Durante la época de las revoluciones misioneras, la muerte de los otros estaba computada como un precio a pagar a cambio de un futuro luminoso
Interesante la entrevista que hizo Revista Ñ al filósofo argentino Tomás Abraham, publicada bajo el título Recuerdo y persistencia del deseo revolucionario. Interesante en dos sentidos: por una parte, al hablar del destino de la idea de la revolución incorpora el concepto de deseo, tan caro a Lacan. Por otra, anuncia, como muchos otros autores, el fin del ideal revolucionario.
La palabra deseo es clave. Nos remite a la cartografía freudiana, o mejor: al conflicto permanente que se da entre ese Ello portador del deseo (ilimitado) de ser y el Yo, portador del deber del ser (Sigmund Freud, El Yo y el Ello.)
El tercer mosquetero freudiano, el sobre-Yo, es una creación y prolongación del Yo. Es el Yo de la moral y de la ley. Sobre-Yo que puede constituirse –así nos dice Freud utilizando analogías políticas– en una instancia dictatorial la que en su lucha a muerte con el Ello puede terminar subyugando a la razón y a la lógica atribuida al Yo.
Sin el uso de la razón y de la lógica, nuestro Yo de cada día está destinado a capitular, según Freud, frente a las pulsiones que provienen del Ello o frente a la dictadura moral ejercida por el sobre-Yo. Llevando el hilo de Abraham a otro lado, las revoluciones de nuestro tiempo habrían perdido su conexión con el sobre-Yo (moral e ideológico.) Así, las revoluciones han sido despojadas de su carácter misional otorgado por las pseudociencias, las ideologías y la moral.
Durante la época de las revoluciones misioneras, la muerte de los otros estaba computada como un precio a pagar a cambio de un futuro luminoso. Hoy, después de la experiencia del socialismo soviético y chino, casi nadie cree en la redención que llevarán a cabo las platónicas vanguardias de la revolución. A la revolución sin su ethos solo le queda su pathos.
Los eslabones de la cadena que unía a la revolución con el futuro y con la redención de la humanidad yacen dispersos sobre la tierra. Ya no se mata en nombre de..... Se mata simplemente por matar. La conclusión para los todavía revolucionarios no puede ser más trágica. El sobre-Yo (y por extensión, el sobre-Nosotros) ya no sirve como manto para cubrir el deseo de matar. Y esto significa: el deseo de poder matar en nombre de la revolución ha sido sustituido por el deseo de matar por el poder en nombre del poder. Michael Foucault habría estado de acuerdo con esa tesis.
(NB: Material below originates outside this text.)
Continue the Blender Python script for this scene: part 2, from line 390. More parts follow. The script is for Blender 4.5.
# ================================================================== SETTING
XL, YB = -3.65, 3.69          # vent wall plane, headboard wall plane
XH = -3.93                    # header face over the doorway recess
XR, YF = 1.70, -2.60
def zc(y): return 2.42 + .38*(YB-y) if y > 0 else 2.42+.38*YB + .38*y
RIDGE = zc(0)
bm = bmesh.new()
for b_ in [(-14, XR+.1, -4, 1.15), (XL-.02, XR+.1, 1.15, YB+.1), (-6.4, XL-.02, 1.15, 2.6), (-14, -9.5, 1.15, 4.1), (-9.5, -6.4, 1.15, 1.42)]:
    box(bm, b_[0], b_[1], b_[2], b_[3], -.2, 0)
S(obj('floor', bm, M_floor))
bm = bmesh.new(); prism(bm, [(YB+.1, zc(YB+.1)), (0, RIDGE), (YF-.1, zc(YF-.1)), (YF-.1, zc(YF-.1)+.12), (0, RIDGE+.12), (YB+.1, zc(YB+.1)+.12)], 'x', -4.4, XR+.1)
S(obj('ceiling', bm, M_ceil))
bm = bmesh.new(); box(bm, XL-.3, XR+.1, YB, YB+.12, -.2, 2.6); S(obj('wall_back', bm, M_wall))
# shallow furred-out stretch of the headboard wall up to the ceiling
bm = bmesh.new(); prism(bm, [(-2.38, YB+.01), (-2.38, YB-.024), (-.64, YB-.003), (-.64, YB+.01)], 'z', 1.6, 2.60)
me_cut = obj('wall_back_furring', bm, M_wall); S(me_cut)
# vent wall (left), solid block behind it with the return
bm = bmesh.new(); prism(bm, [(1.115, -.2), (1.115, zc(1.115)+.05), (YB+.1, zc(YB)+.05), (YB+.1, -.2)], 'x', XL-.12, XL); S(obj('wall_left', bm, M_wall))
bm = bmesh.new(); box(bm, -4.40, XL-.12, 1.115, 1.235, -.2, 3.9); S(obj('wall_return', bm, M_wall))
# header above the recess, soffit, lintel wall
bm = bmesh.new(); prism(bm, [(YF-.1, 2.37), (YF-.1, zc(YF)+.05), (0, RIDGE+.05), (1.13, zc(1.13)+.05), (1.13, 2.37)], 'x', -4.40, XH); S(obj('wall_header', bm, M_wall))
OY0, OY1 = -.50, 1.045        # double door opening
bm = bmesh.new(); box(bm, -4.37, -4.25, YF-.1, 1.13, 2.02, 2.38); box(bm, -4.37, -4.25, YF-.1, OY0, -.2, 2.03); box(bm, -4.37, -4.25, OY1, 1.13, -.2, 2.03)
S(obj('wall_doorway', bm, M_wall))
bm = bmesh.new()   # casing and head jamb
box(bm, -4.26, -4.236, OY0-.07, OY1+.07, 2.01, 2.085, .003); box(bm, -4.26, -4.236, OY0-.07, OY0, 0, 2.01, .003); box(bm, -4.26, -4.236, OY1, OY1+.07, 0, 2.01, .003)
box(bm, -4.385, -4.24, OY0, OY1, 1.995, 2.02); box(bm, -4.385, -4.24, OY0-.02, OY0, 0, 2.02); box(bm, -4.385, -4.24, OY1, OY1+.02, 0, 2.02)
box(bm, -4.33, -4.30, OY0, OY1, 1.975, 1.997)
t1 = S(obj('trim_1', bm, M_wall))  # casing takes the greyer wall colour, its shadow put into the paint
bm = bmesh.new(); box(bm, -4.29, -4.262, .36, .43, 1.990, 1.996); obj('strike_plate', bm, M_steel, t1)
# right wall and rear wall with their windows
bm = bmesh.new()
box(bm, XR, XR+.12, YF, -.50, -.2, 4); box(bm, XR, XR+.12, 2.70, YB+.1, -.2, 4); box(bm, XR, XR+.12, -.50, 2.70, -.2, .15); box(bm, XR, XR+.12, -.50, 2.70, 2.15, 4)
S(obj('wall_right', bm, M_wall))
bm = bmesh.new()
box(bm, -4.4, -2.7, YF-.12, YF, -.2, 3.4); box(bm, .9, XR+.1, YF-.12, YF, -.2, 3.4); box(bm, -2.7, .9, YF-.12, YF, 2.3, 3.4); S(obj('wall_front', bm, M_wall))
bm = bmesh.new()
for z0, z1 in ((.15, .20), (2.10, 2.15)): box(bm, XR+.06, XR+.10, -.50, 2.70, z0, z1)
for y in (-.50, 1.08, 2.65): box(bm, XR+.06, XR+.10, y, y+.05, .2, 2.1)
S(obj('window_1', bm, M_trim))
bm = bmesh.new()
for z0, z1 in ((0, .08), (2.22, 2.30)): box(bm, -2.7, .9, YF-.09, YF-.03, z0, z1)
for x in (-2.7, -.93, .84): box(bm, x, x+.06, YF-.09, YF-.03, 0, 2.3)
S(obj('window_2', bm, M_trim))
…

Kim Jong Um, Bashar Al Assad, y otras linduras, continúan pronunciando la palabra revolución. Pero esa palabra suena cada vez más hueca. En esos siniestros personajes la tiranía del sobre-Yo ha sido sustituida por la tiranía del Ello, esto es, por el simple deseo de matar. Carentes de lógica, razón y utopía, las desgracias que ellos causan, las familias que destruyen, los cadáveres ensangrentados, carecen, para ellos, de una justificación meta-histórica. Para decirlo de nuevo con Freud, la muerte del otro (el contra-revolucionario) ha perdido su poder “sublimatorio”.
¿Quién puede creer por ejemplo a esos gordos y pinochéticos generales de Maduro cuando usan la palabra revolución? ¿Quién puede pensar que Diosdado Cabello es la continuación histórica del Che Guevara? ¿No serán esos personajes tan grotescos que han sucedido a Chávez una simple “astucia de la historia” (Hegel) cuyo objetivo es enterrar para siempre a la palabra revolución? Si así es, están cumpliendo una misión. Dios (o el destino) escribe con letras torcidas.
Citemos para terminar una frase de Tomás Abraham: “No hay verdad en política, el deseo no es relativo. Si la palabra revolución, que implica todas estas verdades ya no está ¿entonces qué? Y no tengo la respuesta”.